# start of Data excerpts

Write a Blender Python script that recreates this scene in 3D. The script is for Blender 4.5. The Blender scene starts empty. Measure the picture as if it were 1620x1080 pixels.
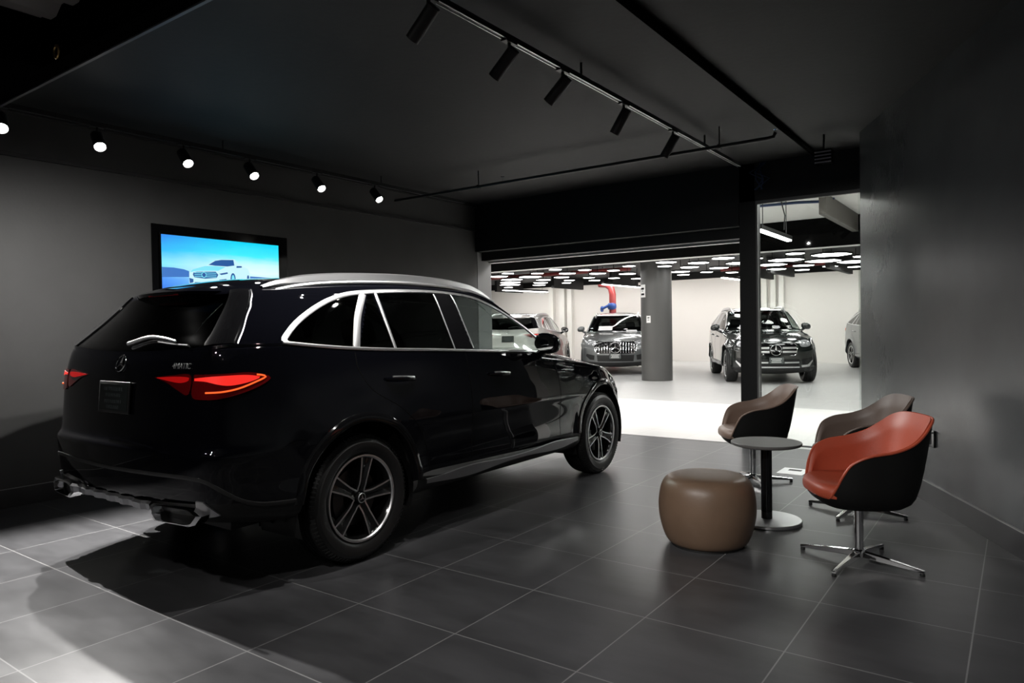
import bpy, bmesh, math, random
import numpy as np
from mathutils import Vector, Matrix
from mathutils.bvhtree import BVHTree
PI = math.pi
random.seed(7)
SC = bpy.context.scene
COL = SC.collection
# ------------------------------------------------------------------ materials
def nodemat(name):
    m = bpy.data.materials.new(name); m.use_nodes = True
    nt = m.node_tree; b = nt.nodes['Principled BSDF']
    return m, nt, b
def setp(b, **k):
    names = {'color': 'Base Color', 'rough': 'Roughness', 'metal': 'Metallic', 'coat': 'Coat Weight', 'coatr': 'Coat Roughness',
             'spec': 'Specular IOR Level', 'trans': 'Transmission Weight', 'ior': 'IOR', 'emit': 'Emission Color', 'estr': 'Emission Strength', 'sheen': 'Sheen Weight'}
    for a, v in k.items():
        if a in ('color', 'emit') and len(v) == 3: v = (*v, 1)
        b.inputs[names[a]].default_value = v
def mat(name, color, rough=.5, metal=0., bump=None, var=None, **k):
    m, nt, b = nodemat(name)
    setp(b, color=color, rough=rough, metal=metal, **k)
    N, Lk = nt.nodes, nt.links
    if bump or var:
        tc = N.new('ShaderNodeTexCoord')
    if bump:
        sc, st = bump
        n = N.new('ShaderNodeTexNoise'); n.inputs['Scale'].default_value = sc; n.inputs['Detail'].default_value = 3
        Lk.new(tc.outputs['Object'], n.inputs['Vector'])
        bp = N.new('ShaderNodeBump'); bp.inputs['Strength'].default_value = st; bp.inputs['Distance'].default_value = .004
        Lk.new(n.outputs['Fac'], bp.inputs['Height']); Lk.new(bp.outputs['Normal'], b.inputs['Normal'])
    if var:
        sc, amt = var
        n2 = N.new('ShaderNodeTexNoise'); n2.inputs['Scale'].default_value = sc; n2.inputs['Detail'].default_value = 4
        Lk.new(tc.outputs['Object'], n2.inputs['Vector'])
        r = N.new('ShaderNodeValToRGB')
        c = np.array(color[:3])
        r.color_ramp.elements[0].color = (*np.clip(c * (1 - amt), 0, 1), 1); r.color_ramp.elements[1].color = (*np.clip(c * (1 + amt), 0, 1), 1)
        r.color_ramp.elements[0].position = .3; r.color_ramp.elements[1].position = .7
        Lk.new(n2.outputs['Fac'], r.inputs['Fac']); Lk.new(r.outputs['Color'], b.inputs['Base Color'])
    return m
def emis(name, color, strength):
    m, nt, b = nodemat(name)
    setp(b, color=(0, 0, 0), emit=color, estr=strength, rough=.6)
    return m
def glassmat(name, tint, alpha_tint=1.0):
    """thin pane: tinted see-through plus mirror reflection by Fresnel"""
    m = bpy.data.materials.new(name); m.use_nodes = True
    nt = m.node_tree; N, Lk = nt.nodes, nt.links
    N.clear()
    out = N.new('ShaderNodeOutputMaterial'); mx = N.new('ShaderNodeMixShader'); tr = N.new('ShaderNodeBsdfTransparent'); gl = N.new('ShaderNodeBsdfGlossy')
    ge = N.new('ShaderNodeNewGeometry'); dt = N.new('ShaderNodeVectorMath'); dt.operation = 'DOT_PRODUCT'; Lk.new(ge.outputs['Normal'], dt.inputs[0]); Lk.new(ge.outputs['Incoming'], dt.inputs[1])
    def mth(op, a, b=None):
        n = N.new('ShaderNodeMath'); n.operation = op
        for i, v in enumerate((a, b)):
            if v is None: continue
            if isinstance(v, (int, float)): n.inputs[i].default_value = v
            else: Lk.new(v, n.inputs[i])
        return n.outputs[0]
    fac = mth('ADD', mth('MULTIPLY', mth('POWER', mth('SUBTRACT', 1., mth('ABSOLUTE', dt.outputs['Value'])), 5.), .90), .06)
    tr.inputs['Color'].default_value = (*tint, 1); gl.inputs['Roughness'].default_value = .02; gl.inputs['Color'].default_value = (1, 1, 1, 1)
    Lk.new(fac, mx.inputs['Fac']); Lk.new(tr.outputs[0], mx.inputs[1]); Lk.new(gl.outputs[0], mx.inputs[2]); Lk.new(mx.outputs[0], out.inputs['Surface'])
    return m

M = {}
M['black_paint'] = mat('black_car_paint', (.0018, .0019, .0030), .14, coat=1., coatr=.02, spec=.0)
M['black_paint2'] = mat('dark_green_black_paint', (.010, .013, .012), .15, coat=1., coatr=.03)
M['grey_paint'] = mat('grey_car_paint', (.16, .17, .17), .35, .6, coat=1., coatr=.03)
M['silver_paint'] = mat('silver_car_paint', (.5, .48, .46), .35, .5, coat=1., coatr=.03)
M['gloss_black'] = mat('gloss_black_plastic', (.004, .004, .0045), .08, spec=.5)
M['seam'] = mat('black_shut_gap', (.0006, .0006, .0006), .9, spec=.1)
M['matt_black'] = mat('matt_black_plastic', (.008, .008, .008), .55, bump=(60, .15))
M['dark_plastic'] = mat('grey_black_trim_plastic', (.022, .022, .022), .42, bump=(90, .1))
M['rubber'] = mat('tyre_rubber', (.011, .011, .011), .42, bump=(40, .2))
M['chrome'] = mat('chrome', (.88, .88, .89), .07, 1.)
M['satin'] = mat('satin_aluminium', (.86, .86, .87), .33, 1.)
M['silver'] = mat('silver_painted_plastic', (.32, .32, .33), .32, .85)
M['machined'] = mat('machined_wheel_face', (.75, .75, .76), .36, 1.)
M['wheel_black'] = mat('gloss_black_wheel', (.006, .006, .006), .16, coat=.5)
M['brake'] = mat('brake_disc_steel', (.08, .08, .08), .35, .9)
M['privacy'] = glassmat('privacy_glass', (.035, .038, .037))
M['cabin_glass'] = glassmat('cabin_glass', (.74, .80, .78))
M['lens_red'] = mat('red_lamp_lens', (.10, .002, .003), .06, coat=1.)
M['lamp_on'] = emis('lit_tail_light', (1.0, .02, .012), .95)
M['lamp_amber'] = emis('lit_tail_strip', (1.0, .13, .02), 1.1)
M['lamp_dim'] = mat('dim_red_reflector', (.16, .004, .008), .2)
M['lens_clear'] = mat('headlight_glass', (.35, .36, .37), .06, .3, coat=1.)
M['headlamp'] = emis('headlight_reflector', (1, 1, 1), .35)
M['plate'] = mat('plate_dark', (.012, .016, .016), .35)
M['plate_text'] = mat('plate_lettering', (.05, .06, .06), .4)
M['interior'] = mat('dark_cabin_leather', (.012, .012, .013), .5)
M['interior_grey'] = mat('grey_cabin_trim', (.10, .105, .10), .45)
M['paper'] = mat('white_paper', (.85, .85, .84), .6)
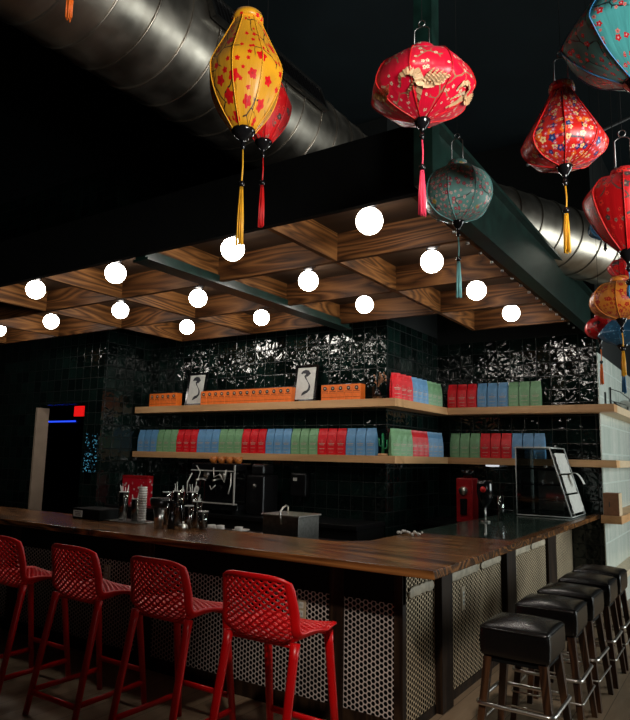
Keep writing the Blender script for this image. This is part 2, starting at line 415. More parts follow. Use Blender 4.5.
# steel members
sb = thing('steel_beam', 'dark green steel beam crossing the coffered ceiling between the globes', 'beam')
MB().box((-4.20, FY+.05, ZB-.035), (-4.02, 6.9, ZB-.015)).box((-4.17, FY+.05, ZB-.015), (-4.05, 6.9, ZB+.06)).build('flanged_beam', m_steel_green, sb)
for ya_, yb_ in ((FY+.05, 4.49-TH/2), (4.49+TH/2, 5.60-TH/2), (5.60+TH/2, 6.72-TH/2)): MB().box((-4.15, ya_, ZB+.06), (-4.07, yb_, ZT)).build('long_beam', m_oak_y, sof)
eb = thing('edge_beam', 'deep dark green steel beam along the right edge of the ceiling panel', 'beam')
MB().box((-1.56, FY, ZB), (-1.53, Y2-.01, 3.82)).build('web_plate', m_steel_green, eb)
MB().box((-1.58, FY, ZB-.02), (-1.46, Y2-.01, ZB)).box((-1.53, FY, 3.79), (-1.47, Y2-.01, 3.82)).build('flange', m_steel_green, eb)
MB().box((-1.50, FY+.02, ZB), (-1.485, Y2-.02, ZB+.035)).build('angle_strip', m_steel_green, eb)
mb = MB()
for k in range(17): mb.lathe([(1e-6, -.018), (.014, -.018), (.014, 0), (1e-6, 0)], 8, (-1.64, 3.7+k*.28, ZB))
mb.build('bolt_row', m_steel, eb)
po = tag(MB().box((-1.54, 3.36, 3.30), (-1.42, 3.47, 6.12)).build('steel_post', m_steel_green), 'dark green steel post rising above the corner of the ceiling panel', 'post')
br = tag(MB().tube([(-1.2, 4.6, 3.85), (-.55, 5.6, 4.55)], .012, 8).build('brace_rod', m_wire), 'thin steel brace rod running up to the ceiling beside the round duct', 'rod')

# ducts
def duct(name, label, p0, p1, r, seams, sag=0):
    o = thing(name, label, 'duct', (0, 0, 0))
    p0, p1 = Vector(p0), Vector(p1); L = (p1-p0).length; d = (p1-p0)/L
    MB().tube([p0+d*L*k/40 for k in range(41)], r, 64).build('duct_tube', m_duct, o)
    b = Vector((0, 0, 1)); a = d.cross(b).normalized(); pitch = .30; mb = MB(); n = 36
    turns = int(L/pitch); pts = []
    for k in range(turns*n+1):
        an = 2*PI*k/n; pts.append(p0+d*(pitch*k/n)+(a*math.cos(an)+b*math.sin(an))*(r+.004))
    mb.tube(pts, .009, 5); mb.build('spiral_seam', m_duct, o)
    return o
D1 = duct('spiral_duct', 'long round spiral-seamed steel duct crossing the ceiling at upper left', (-3.78, -1, 5.03), (-3.78, 7.0, 5.03), .50, .3)
dv = Vector((.46, .888, -.02)).normalized(); c2 = Vector((-1.53, 7.2, 4.10))
D2 = duct('spiral_duct', 'round spiral-seamed steel duct emerging over the green beam at right', c2-dv*1.3, c2+dv*4.6, .36, .3)
# register on the first duct
rg = thing('air_register', 'long slotted grille on the side of the upper-left duct', 'vent')
ax = Vector((-3.78, 0, 5.03)); nrm = Vector((math.cos(math.radians(20)), 0, math.sin(math.radians(20))))
def onreg(y, s, h): tang = Vector((-nrm.z, 0, nrm.x)); return ax+nrm*(.49+h)+tang*s+Vector((0, y, 0))
def regbox(mb, y0, y1, s0, s1, h0, h1):
    mb.hexa([onreg(y0, s0, h0), onreg(y1, s0, h0), onreg(y1, s1, h0), onreg(y0, s1, h0)], [onreg(y0, s0, h1), onreg(y1, s0, h1), onreg(y1, s1, h1), onreg(y0, s1, h1)])
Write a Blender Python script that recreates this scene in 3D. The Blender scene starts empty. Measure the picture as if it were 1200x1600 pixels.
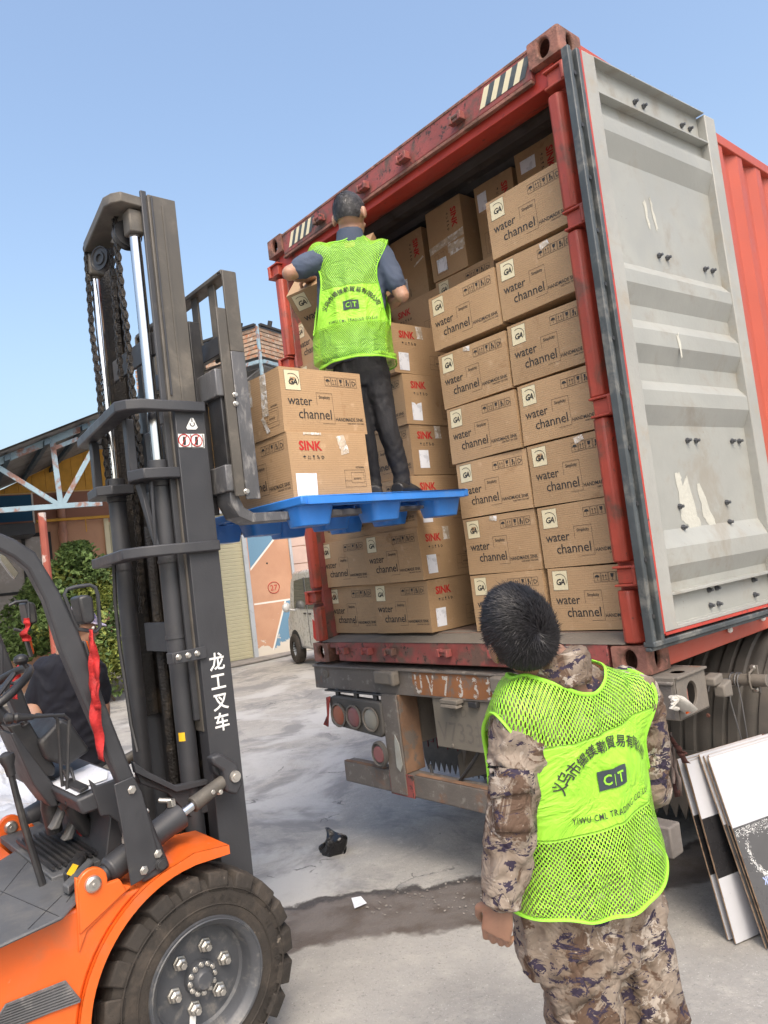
import bpy, bmesh, math, random
from math import radians, sin, cos, pi, sqrt
from mathutils import Vector, Matrix, Euler, noise
from mathutils.bvhtree import BVHTree
random.seed(7)
SC = bpy.context.scene
COL = SC.collection
# ------------------------------------------------------------------ camera, sky, sun, exposure
CAM = Vector((4.11923, -2.84631, 1.81556)); FPX = 1146.353
def cam_axes():
    yaw, pitch, roll = 0.849662976, 0.0644381758, -0.121321637
    f = Vector((-sin(yaw)*cos(pitch), cos(yaw)*cos(pitch), sin(pitch)))
    r = Vector((cos(yaw), sin(yaw), 0)); u = r.cross(f)
    c, s = cos(roll), sin(roll)
    return (r*c+u*s), (u*c-r*s), f
RT, UP, FW = cam_axes()
cd = bpy.data.cameras.new('camera'); cam = bpy.data.objects.new('camera', cd); COL.objects.link(cam)
cam.matrix_world = Matrix(((RT.x, UP.x, -FW.x, CAM.x), (RT.y, UP.y, -FW.y, CAM.y), (RT.z, UP.z, -FW.z, CAM.z), (0, 0, 0, 1)))
cd.sensor_fit = 'VERTICAL'; cd.sensor_height = 36; cd.lens = FPX/1600*36; cd.clip_start = 0.05; cd.clip_end = 3000
SC.camera = cam
world = bpy.data.worlds.new('World'); SC.world = world; world.use_nodes = True
wn = world.node_tree; bg = wn.nodes['Background']
sky = wn.nodes.new('ShaderNodeTexSky'); sky.sky_type = 'NISHITA'; sky.sun_disc = False
SUN_DIR = Vector((0.54, -0.30, 0.78)).normalized()          # from the scene towards the sun
sky.sun_elevation = math.asin(SUN_DIR.z); sky.sun_rotation = math.atan2(SUN_DIR.x, SUN_DIR.y)
sky.air_density = 1.4; sky.dust_density = 6.5; sky.ozone_density = 2.4; sky.altitude = 50
wn.links.new(sky.outputs[0], bg.inputs[0]); bg.inputs[1].default_value = 0.15
sd = bpy.data.lights.new('sun', 'SUN'); sd.energy = 0.60; sd.angle = radians(20); sd.color = (1, 0.93, 0.82)
so = bpy.data.objects.new('sun', sd); COL.objects.link(so); so.rotation_euler = SUN_DIR.to_track_quat('Z', 'Y').to_euler()
so.location = (6, -6, 9)
SC.view_settings.view_transform = 'Standard'; SC.view_settings.look = 'None'
SC.view_settings.exposure = 1.03; SC.view_settings.gamma = 1
SC.render.engine = 'CYCLES'
SC.cycles.max_bounces = 7; SC.cycles.transparent_max_bounces = 12

# survey helpers: a direction measured in the photograph met with a real plane of the place gives a point in metres
def ray(x, y): return RT*((x-600)/FPX) - UP*((y-800)/FPX) + FW
def at(x, y, d): return CAM + ray(x, y)*d
def onX(x, y, X): r = ray(x, y); return CAM + r*((X-CAM.x)/r.x)
def onY(x, y, Y): r = ray(x, y); return CAM + r*((Y-CAM.y)/r.y)
def onZ(x, y, Z): r = ray(x, y); return CAM + r*((Z-CAM.z)/r.z)
WA = radians(9.636); WT = Vector((sin(WA), cos(WA), 0)); WN = Vector((cos(WA), -sin(WA), 0)); W0 = Vector((-10.0, 5.47, 0))
def wall(s, z, off=0.0): return W0 + WT*s + WN*off + Vector((0, 0, z))
def onW(x, y, off=0.0):
    r = ray(x, y); t = ((W0 + WN*off - CAM).dot(WN))/r.dot(WN); p = CAM + r*t - W0
    return p.dot(WT), p.z

# ------------------------------------------------------------------ materials
def nn(nt, typ, **kw):
    n = nt.nodes.new(typ)
    for k, v in kw.items():
        if k.startswith('i_'):
            key = k[2:]; key = int(key) if key.isdigit() else key.replace('_', ' ')
            n.inputs[key].default_value = v
        else: setattr(n, k, v)
    return n
def mixc(nt, fac, a, b, mode='MIX'):
    m = nt.nodes.new('ShaderNodeMix'); m.data_type = 'RGBA'; m.blend_type = mode; m.clamp_factor = True
    for sock, v in ((m.inputs[0], fac), (m.inputs[6], a), (m.inputs[7], b)):
        if isinstance(v, bpy.types.NodeSocket): nt.links.new(v, sock)
        elif sock == m.inputs[0]: sock.default_value = v
        else: sock.default_value = (*v, 1) if len(v) == 3 else v
    return m.outputs[2]
def ramp(nt, fac, a, b):
    r = nt.nodes.new('ShaderNodeMapRange'); r.interpolation_type = 'SMOOTHSTEP'
    nt.links.new(fac, r.inputs[0]); r.inputs[1].default_value = a; r.inputs[2].default_value = b
    return r.outputs[0]
def noi(nt, vec, scale, detail=4, rough=.6, dist=0.0):
    n = nn(nt, 'ShaderNodeTexNoise'); n.inputs['Scale'].default_value = scale; n.inputs['Detail'].default_value = detail
    n.inputs['Roughness'].default_value = rough; n.inputs['Distortion'].default_value = dist
    nt.links.new(vec, n.inputs['Vector']); return n.outputs[0]
def newmat(name):
    m = bpy.data.materials.new(name); m.use_nodes = True; nt = m.node_tree; p = nt.nodes['Principled BSDF']
    return m, nt, p
def coords(nt, rnd=False, scl=(1, 1, 1), world=False):
    if world:
        g = nt.nodes.new('ShaderNodeNewGeometry'); out = g.outputs['Position']
    else:
        tc = nt.nodes.new('ShaderNodeTexCoord'); out = tc.outputs['Object']
    mp = nt.nodes.new('ShaderNodeMapping'); mp.inputs['Scale'].default_value = scl; nt.links.new(out, mp.inputs[0])
    if rnd:
        oi = nt.nodes.new('ShaderNodeObjectInfo'); mu = nn(nt, 'ShaderNodeMath', operation='MULTIPLY', i_1=37.0)
        nt.links.new(oi.outputs['Random'], mu.inputs[0]); nt.links.new(mu.outputs[0], mp.inputs['Location'])
    return mp.outputs[0]
def bump(nt, p, h, strength, dist=.01):
    b = nt.nodes.new('ShaderNodeBump'); b.inputs['Strength'].default_value = strength; b.inputs['Distance'].default_value = dist
    nt.links.new(h, b.inputs['Height']); nt.links.new(b.outputs[0], p.inputs['Normal'])
def pm(name, col, rough=.55, metal=0.0, var=.12, vs=3.0, grime=None, gs=6.0, gt=(.5, .7), g2=None, g2s=30, g2t=(.62, .68),
       bs=0.0, bsc=60, rnd=False, spec=.5, scl=(1, 1, 1), rv=.1, coat=0.0, trans=0.0, alpha=1.0, world=False):
    """paint-like material: base colour with broad value variation, up to two layers of dirt or rust with shapes of their own"""
    m, nt, p = newmat(name); v = coords(nt, rnd, scl, world)
    n1 = noi(nt, v, vs, 5, .6)
    a = tuple(min(1, c*(1-var)) for c in col); b = tuple(min(1, c*(1+var)) for c in col)
    c = mixc(nt, ramp(nt, n1, .3, .7), a, b)
    if grime:
        n2 = noi(nt, v, gs, 8, .65, .3); c = mixc(nt, ramp(nt, n2, *gt), c, grime)
    if g2:
        n3 = noi(nt, v, g2s, 6, .7); c = mixc(nt, ramp(nt, n3, *g2t), c, g2)
    nt.links.new(c, p.inputs['Base Color'])
    n4 = noi(nt, v, vs*4, 5, .6)
    mr = nn(nt, 'ShaderNodeMapRange'); nt.links.new(n4, mr.inputs[0]); mr.inputs[1].default_value = .3; mr.inputs[2].default_value = .7
    mr.inputs[3].default_value = max(.02, rough-rv); mr.inputs[4].default_value = min(1, rough+rv); nt.links.new(mr.outputs[0], p.inputs['Roughness'])
    p.inputs['Metallic'].default_value = metal; p.inputs['Specular IOR Level'].default_value = spec
    p.inputs['Coat Weight'].default_value = coat; p.inputs['Transmission Weight'].default_value = trans; p.inputs['Alpha'].default_value = alpha
    if bs: bump(nt, p, noi(nt, v, bsc, 6, .6), bs)
    return m
M = {}
M['red'] = pm('container_red', (.36, .058, .035), .5, var=.18, grime=(.15, .06, .04), gs=5, gt=(.50, .70), g2=(.09, .05, .035), g2s=28, g2t=(.62, .68), bs=.15, bsc=40)
M['red_side'] = pm('container_red_side', (.40, .072, .040), .5, var=.06, grime=(.36, .07, .05), gs=3, gt=(.55, .8), bs=.05, bsc=30)
M['pinkred'] = pm('faded_red', (.25, .062, .055), .6, var=.25, grime=(.12, .07, .055), gs=7, gt=(.45, .62), g2=(.035, .026, .022), g2s=18, g2t=(.57, .66), bs=.25, bsc=45)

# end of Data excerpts

Above is a listing; report how many of its lines include the word "picture", giving the number only.

The answer - 2